* Do this:
Print exactly the lines from the first one down to the line containing "SC=bpy.context.scene", both ends included, with no pictures and nothing else.

------------------------------------------------

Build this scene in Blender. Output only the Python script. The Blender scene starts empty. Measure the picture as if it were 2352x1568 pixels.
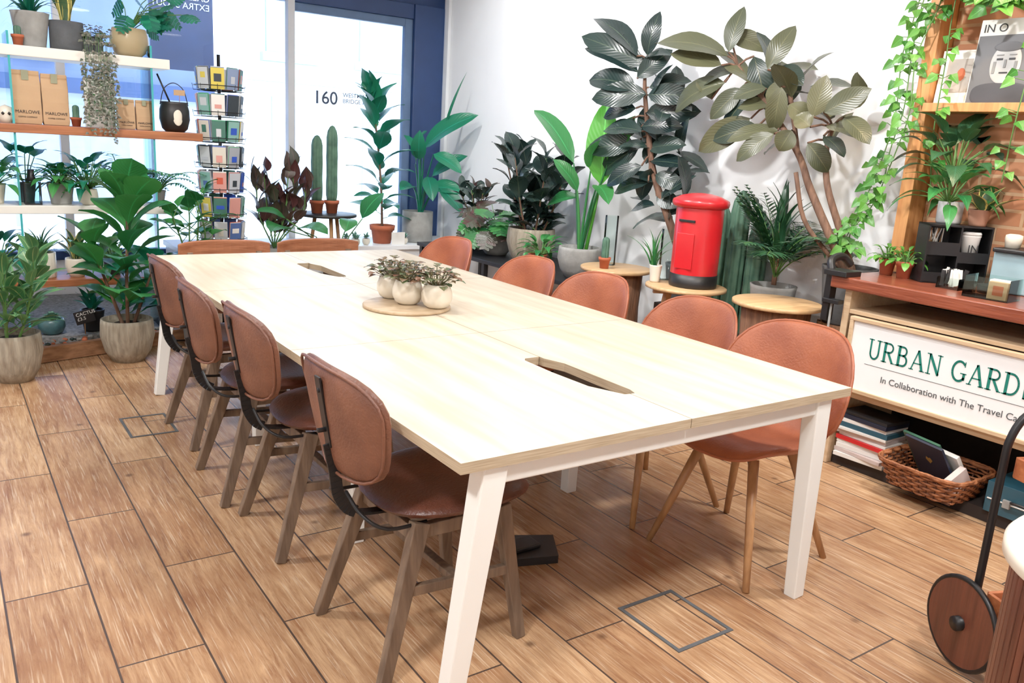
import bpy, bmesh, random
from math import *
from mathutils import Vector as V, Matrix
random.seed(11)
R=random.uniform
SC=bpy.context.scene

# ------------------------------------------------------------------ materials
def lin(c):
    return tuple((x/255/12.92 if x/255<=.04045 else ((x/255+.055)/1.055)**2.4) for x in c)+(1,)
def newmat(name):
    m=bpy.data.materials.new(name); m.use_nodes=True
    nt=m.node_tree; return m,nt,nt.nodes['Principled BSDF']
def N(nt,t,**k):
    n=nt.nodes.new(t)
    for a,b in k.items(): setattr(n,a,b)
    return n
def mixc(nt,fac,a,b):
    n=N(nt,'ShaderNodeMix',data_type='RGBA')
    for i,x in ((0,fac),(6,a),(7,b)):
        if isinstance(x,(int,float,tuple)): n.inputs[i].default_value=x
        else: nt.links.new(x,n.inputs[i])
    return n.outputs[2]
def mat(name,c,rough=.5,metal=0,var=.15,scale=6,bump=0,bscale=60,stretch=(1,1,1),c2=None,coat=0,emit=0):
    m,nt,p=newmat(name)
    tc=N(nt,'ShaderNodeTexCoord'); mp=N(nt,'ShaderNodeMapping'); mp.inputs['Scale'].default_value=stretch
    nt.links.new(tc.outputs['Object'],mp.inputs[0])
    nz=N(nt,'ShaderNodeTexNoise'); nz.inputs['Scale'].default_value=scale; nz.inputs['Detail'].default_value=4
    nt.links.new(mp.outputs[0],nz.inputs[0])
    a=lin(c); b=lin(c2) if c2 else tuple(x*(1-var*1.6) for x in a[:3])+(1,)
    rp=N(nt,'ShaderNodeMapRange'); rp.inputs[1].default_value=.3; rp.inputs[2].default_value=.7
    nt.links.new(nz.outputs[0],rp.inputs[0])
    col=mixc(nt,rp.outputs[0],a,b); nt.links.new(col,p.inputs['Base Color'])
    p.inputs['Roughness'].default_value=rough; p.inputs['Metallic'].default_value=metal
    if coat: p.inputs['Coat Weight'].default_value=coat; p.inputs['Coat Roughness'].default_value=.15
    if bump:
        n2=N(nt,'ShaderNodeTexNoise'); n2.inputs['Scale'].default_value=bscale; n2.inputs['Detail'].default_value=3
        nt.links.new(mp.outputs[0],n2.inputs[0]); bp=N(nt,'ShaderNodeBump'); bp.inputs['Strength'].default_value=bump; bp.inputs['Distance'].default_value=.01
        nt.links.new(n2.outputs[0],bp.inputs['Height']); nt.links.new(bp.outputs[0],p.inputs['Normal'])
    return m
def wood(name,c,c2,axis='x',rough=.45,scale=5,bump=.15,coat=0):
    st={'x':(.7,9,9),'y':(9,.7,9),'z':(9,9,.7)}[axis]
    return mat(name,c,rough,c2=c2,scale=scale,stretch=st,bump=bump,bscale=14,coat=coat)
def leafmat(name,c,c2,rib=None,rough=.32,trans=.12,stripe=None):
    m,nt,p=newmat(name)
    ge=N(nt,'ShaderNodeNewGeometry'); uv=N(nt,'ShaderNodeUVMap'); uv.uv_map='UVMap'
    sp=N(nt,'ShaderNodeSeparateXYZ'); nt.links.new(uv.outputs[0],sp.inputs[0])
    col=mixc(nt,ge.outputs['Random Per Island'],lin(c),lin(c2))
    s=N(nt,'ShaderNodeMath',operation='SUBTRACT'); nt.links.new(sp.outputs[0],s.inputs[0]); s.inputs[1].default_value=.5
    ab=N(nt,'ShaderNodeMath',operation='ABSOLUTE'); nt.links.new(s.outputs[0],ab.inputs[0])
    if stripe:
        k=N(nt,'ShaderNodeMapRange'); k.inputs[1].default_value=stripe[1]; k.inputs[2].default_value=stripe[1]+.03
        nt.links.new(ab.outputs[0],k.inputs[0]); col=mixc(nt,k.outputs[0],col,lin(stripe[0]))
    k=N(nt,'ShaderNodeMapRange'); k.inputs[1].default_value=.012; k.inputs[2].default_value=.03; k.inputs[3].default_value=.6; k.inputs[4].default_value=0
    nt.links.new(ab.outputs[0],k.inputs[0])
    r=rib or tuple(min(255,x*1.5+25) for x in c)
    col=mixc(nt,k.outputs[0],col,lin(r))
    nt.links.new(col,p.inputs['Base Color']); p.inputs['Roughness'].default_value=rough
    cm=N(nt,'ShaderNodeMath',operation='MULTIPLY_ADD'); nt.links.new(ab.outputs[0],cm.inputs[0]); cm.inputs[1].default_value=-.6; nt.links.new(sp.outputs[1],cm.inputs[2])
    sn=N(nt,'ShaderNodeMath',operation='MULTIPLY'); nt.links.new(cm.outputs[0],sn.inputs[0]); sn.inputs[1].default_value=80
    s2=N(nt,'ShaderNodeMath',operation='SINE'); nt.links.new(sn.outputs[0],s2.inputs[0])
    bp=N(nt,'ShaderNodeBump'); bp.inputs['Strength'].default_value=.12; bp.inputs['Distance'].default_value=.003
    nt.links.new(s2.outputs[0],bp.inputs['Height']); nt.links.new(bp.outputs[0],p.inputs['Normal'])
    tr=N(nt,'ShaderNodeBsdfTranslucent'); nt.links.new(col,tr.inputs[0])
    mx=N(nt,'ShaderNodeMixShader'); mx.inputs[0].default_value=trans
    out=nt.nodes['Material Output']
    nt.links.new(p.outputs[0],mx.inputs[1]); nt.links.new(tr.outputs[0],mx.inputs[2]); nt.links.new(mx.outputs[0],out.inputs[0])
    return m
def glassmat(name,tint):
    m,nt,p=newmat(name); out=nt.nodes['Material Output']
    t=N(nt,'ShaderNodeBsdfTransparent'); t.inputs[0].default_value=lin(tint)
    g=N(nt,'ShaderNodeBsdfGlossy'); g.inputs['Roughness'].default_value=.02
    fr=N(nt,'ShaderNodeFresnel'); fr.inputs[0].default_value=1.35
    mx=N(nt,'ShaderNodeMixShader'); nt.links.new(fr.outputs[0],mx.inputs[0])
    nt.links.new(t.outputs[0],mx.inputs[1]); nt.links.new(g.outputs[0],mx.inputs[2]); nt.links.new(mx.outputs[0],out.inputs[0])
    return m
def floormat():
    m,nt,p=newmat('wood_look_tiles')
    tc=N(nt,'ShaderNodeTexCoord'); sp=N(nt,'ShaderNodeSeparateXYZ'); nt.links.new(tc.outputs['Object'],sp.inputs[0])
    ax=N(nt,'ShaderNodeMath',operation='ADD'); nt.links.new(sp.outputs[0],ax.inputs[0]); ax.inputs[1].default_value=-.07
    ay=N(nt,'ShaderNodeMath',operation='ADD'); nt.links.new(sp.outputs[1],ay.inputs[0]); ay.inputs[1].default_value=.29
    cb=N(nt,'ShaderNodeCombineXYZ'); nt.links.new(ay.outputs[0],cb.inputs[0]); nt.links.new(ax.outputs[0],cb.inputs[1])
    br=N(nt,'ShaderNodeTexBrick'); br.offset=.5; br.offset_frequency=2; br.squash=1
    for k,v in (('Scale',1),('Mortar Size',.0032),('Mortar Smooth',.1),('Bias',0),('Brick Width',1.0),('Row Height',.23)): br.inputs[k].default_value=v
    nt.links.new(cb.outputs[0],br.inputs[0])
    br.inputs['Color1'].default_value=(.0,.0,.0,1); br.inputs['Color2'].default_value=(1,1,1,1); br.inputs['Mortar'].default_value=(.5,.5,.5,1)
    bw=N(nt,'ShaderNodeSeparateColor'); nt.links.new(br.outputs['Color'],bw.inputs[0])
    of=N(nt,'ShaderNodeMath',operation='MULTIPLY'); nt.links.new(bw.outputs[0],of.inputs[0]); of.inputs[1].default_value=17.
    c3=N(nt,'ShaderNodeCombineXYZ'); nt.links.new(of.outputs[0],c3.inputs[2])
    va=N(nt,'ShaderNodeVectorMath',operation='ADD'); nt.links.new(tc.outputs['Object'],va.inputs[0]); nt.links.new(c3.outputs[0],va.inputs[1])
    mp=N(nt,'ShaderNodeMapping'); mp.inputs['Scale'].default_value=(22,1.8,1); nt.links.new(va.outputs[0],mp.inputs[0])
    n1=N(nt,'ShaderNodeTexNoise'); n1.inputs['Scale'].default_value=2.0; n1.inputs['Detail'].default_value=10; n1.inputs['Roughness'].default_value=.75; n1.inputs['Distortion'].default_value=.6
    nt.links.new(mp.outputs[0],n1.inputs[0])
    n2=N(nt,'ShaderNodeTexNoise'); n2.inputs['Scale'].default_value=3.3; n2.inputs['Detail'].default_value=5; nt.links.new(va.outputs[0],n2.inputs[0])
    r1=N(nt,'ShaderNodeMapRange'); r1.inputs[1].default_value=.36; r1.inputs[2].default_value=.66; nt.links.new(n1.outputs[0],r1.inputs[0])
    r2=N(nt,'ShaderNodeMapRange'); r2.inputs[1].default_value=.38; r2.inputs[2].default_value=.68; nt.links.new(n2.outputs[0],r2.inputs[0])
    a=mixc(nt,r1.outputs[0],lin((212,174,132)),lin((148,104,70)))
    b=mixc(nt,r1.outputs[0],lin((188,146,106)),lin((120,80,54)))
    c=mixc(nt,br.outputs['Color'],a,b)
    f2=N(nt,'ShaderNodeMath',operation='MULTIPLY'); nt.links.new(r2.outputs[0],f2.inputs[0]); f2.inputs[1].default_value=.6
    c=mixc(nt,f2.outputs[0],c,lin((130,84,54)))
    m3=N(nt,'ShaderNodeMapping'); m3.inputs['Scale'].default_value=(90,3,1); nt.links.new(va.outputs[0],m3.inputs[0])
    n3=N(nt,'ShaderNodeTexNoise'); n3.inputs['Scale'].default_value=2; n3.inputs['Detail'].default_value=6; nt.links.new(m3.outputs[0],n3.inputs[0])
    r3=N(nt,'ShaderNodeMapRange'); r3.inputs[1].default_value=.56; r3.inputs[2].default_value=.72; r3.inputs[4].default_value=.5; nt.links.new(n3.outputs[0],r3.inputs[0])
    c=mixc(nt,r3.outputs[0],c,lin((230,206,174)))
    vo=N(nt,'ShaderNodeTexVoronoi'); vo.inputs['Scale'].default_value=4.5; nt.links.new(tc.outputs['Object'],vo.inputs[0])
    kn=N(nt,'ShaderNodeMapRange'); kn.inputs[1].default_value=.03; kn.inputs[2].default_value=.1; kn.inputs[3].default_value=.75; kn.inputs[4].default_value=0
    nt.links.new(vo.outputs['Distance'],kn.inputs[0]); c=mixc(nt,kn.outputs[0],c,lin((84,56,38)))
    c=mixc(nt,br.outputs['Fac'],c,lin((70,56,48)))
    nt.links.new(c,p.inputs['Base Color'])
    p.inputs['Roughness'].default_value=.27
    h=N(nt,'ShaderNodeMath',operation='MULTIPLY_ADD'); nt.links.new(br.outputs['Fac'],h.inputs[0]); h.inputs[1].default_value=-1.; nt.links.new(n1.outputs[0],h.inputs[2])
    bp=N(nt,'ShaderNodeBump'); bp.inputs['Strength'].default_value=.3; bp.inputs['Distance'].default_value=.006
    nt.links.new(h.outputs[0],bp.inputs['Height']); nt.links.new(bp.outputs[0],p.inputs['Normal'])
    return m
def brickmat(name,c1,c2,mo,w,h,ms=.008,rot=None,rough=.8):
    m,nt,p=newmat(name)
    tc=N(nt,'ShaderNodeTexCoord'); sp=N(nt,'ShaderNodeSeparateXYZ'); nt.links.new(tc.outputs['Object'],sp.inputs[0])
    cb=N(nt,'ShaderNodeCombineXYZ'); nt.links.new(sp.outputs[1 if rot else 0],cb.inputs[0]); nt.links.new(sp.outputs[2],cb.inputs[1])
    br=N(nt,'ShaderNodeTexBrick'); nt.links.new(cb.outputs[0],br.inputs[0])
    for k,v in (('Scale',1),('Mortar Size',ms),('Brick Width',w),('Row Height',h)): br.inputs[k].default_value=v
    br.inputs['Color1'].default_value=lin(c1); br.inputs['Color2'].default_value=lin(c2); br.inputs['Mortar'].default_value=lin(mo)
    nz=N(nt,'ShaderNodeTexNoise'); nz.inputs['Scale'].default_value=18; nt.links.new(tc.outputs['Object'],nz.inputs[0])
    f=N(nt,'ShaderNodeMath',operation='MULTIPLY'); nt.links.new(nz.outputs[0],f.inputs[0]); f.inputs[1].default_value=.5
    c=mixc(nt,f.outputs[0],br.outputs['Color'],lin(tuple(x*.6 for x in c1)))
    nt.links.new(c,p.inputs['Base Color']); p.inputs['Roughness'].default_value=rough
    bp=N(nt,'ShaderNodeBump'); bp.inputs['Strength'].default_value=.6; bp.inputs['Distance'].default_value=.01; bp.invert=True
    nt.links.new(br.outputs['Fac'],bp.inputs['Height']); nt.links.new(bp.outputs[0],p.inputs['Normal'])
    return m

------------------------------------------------

* Answer to this exercise:
Build this scene in Blender. Output only the Python script. The Blender scene starts empty. Measure the picture as if it were 2352x1568 pixels.
import bpy, bmesh, random
from math import *
from mathutils import Vector as V, Matrix
random.seed(11)
R=random.uniform
SC=bpy.context.scene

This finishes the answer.